Set in the late 1940s, The Man Who Wasn’t There is a black sort of throwback to 1940s crime dramas like Double Indemnity and The Postman Always Rings Twice.

Like them, the focus is on ordinary people who commit a crime with consequences that spin out of control.

Billy Bob Thornton is remarkable as the incredibly deadpan barber Ed Crane. Ed is a man with no grand plan, just muddling his way through life. He’s not interested in sex or drinking, or even the fact that his wife Doris (Frances McDormand) is having an affair with his boss Big Dave (James Gandolfini).

Ed clues in that something is missing in his life and attempts to plug the hole with a big investment opportunity that comes his way. Only problem is, he needs money. And lots of it. So he blackmails Big Dave for the investment money and from then on, every action Ed takes buries him deeper in a hole.
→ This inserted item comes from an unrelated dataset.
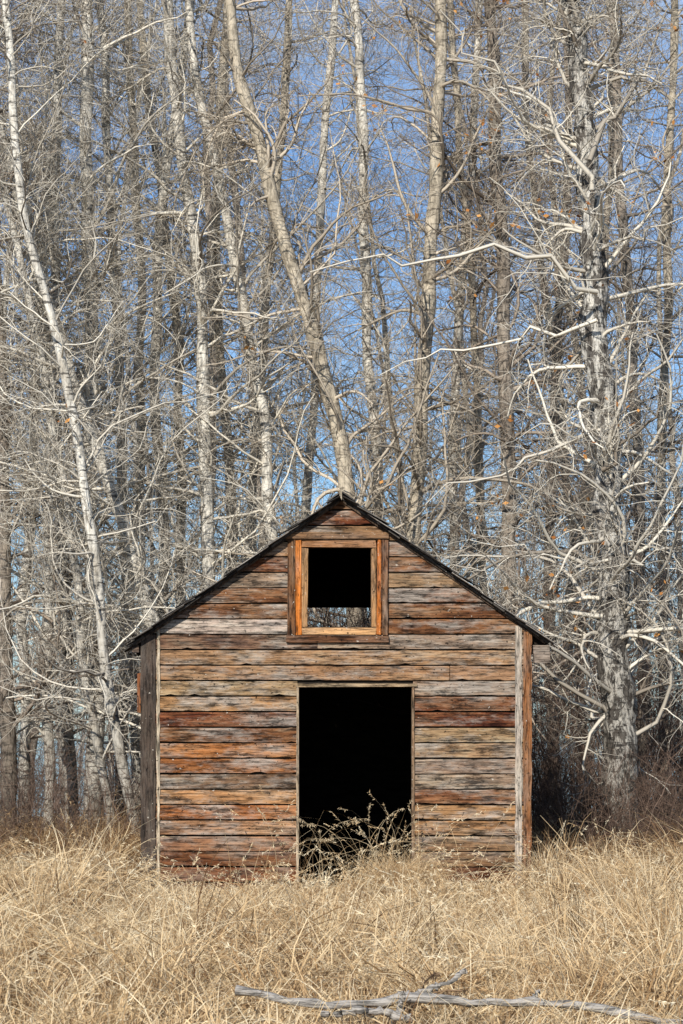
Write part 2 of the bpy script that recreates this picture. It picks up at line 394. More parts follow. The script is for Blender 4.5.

In trying to seize what he sees as an opportunity to make his life better, Ed ultimately messes up his own, and everyone else’s.

Unlike Double Indemnity, you can’t completely revel in the greed and shamelessness of the characters’ actions because despite doing some bad things, none of the characters are really that evil or lewd.

This is a modern, more subtle version of the crime drama genre. We feel sorry for Ed, because it just seems like he just can’t catch a break.

With every plot twist, there’s a sense of the futility of his trying to change his life. But if you’re in the mood for a kind of existential tragedy with a little comic relief thrown in (because this is a Coen brothers film) this is definitely the movie to see.